Die Fusionitis grassiert wie die Grippewelle

11.11.1999
Kleinere Systemhäuser werden ihre Daseinsberechtigung behalten.

Der Chefredakteur des "Manager-Magazins", Wolfgang Kaden, hat in der November-Ausgabe seines Heftes ein sehr gescheites Editorial geschrieben. Deshalb zitieren wir an dieser Stelle gerne einmal ausführlicher. "Geradezu aberwitzig erscheint", schreibt Kaden, "was sich gegenwärtig in der Unternehmensszene abspielt. Ein Vorstandschef, der derzeit nicht einen ,Merdcher’ oder eine ,Äkwisischen’ laufen hat, muß sich schon wie ein Versager vorkommen; wie einer, der die Zeichen der Zeit nicht erkannt hat."

Der Mann hat ja so recht. In diesem Jahr sind es in der IT-Branche vor allem die großen Systemhäuser, bei denen die Fusionitis grassiert. Neben zahlreichen kleineren Zusammenschlüssen und Übernahmen sorgten namentlich die Elefantenhochzeiten von Hancke & Peter/Ascad sowie Bechtle/SDV für Schlagzeilen. Doch damit nicht genug: Jetzt teilte die MSH AG (Memorex Telex) überraschend mit, das Systemhaus STS Spectrum GmbH in Sulzbach zu übernehmen. Überraschend deshalb, weil STS-Chef Hartmut Wenzel gegenüber wohlmeinenden Branchenkennern immer die Notwendigkeit von Allianzen abgestritten hat. Daß er jetzt dennoch sein Unternehmen verkauft hat, dürfte mit der Stagnation des Systemhauses in den vergangenen Jahren zu tun haben. Offenkundig hat Wenzel aus der Tatsache die Konsequenz gezogen, daß viele ehemalige Wettbewerber, die noch vor kurzer Zeit kleiner waren als STS, an seinem Haus vorbeigezogen sind und ihm die Butter vom Brot nehmen.

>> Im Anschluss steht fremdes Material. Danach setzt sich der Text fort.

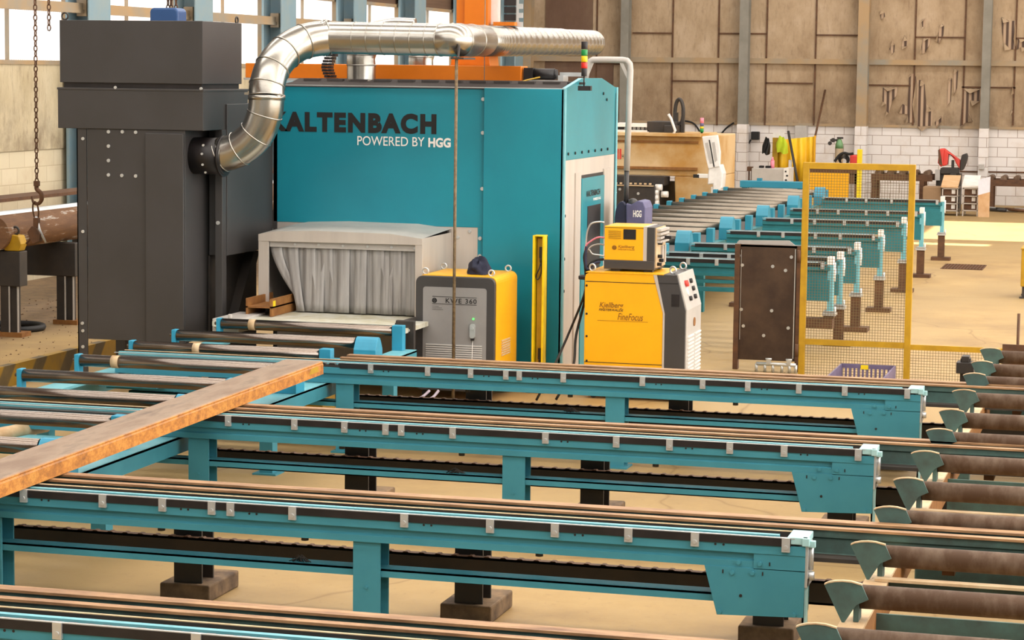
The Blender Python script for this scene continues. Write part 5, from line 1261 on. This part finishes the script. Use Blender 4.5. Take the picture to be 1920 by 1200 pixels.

Die Konzentrationsbewegung in der Systemhauslandschaft hält also weiter an. Ob sich allerdings die Erwartungen der Unternehmen immer erfüllen, daran darf man aufgrund der Erfahrungen aus zahlreichen Fusionen und Übernahmen berechtigte Zweifel anmelden. Um noch einmal "Manager-Magazin"-Chefredakteur Kaden zu zitieren: " (...) ob die allfälligen Fusionen die Unternehmen im Hyperwettbewerb wirklich stärken - das muß sich erst noch erweisen. (...) Zusammenschlüsse schaffen bei den Belegschaften in allen Rängen Ängste, absorbieren Managementressourcen, lenken vom Kunden ab. Das ist ein hoher Preis, der in keine der wunderbaren Merger-Rechnungen eingeht."

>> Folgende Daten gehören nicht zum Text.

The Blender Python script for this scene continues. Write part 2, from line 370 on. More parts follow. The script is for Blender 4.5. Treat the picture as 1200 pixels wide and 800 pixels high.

Wie wahr, wie wahr. Die Fusionitis bei den großen Systemhäusern führt aber auch dazu, daß sich immer mehr Geschäftsführer und Gesellschafter kleinerer und mittlerer Sytemhäuser besorgt fragen, ob sie allein überhaupt noch dauerhaft überlebensfähig sind oder ob sie sich nicht beizeiten nach einem Käufer ihres Unternehmens umsehen sollten. Die Frage ist sicher berechtigt, aber zur Panik besteht überhaupt keine Veranlassung.

Auch kleinere Systemhäuser werden ihre Daseinsberechtigung behalten. Natürlich: Wer glaubt, unbedingt Deutschlands Großunternehmen auf seiner Kundenliste haben zu müssen, der muß selbst eine gewisse Größe aufweisen. Aber die deutsche Wirtschaft besteht eben nicht nur aus den Big Playern. Im Gegenteil. Und die vielen kleinen und mittleren Firmen benötigen einen Ansprechpartner, der sie versteht und ihre Sprache spricht. Es gilt nun einmal nach wie vor und wird auch so bleiben: Groß kauft bei groß, und klein kauft bei klein. Größe allein ist noch kein Wettbewerbsvorteil. Gut muß man sein.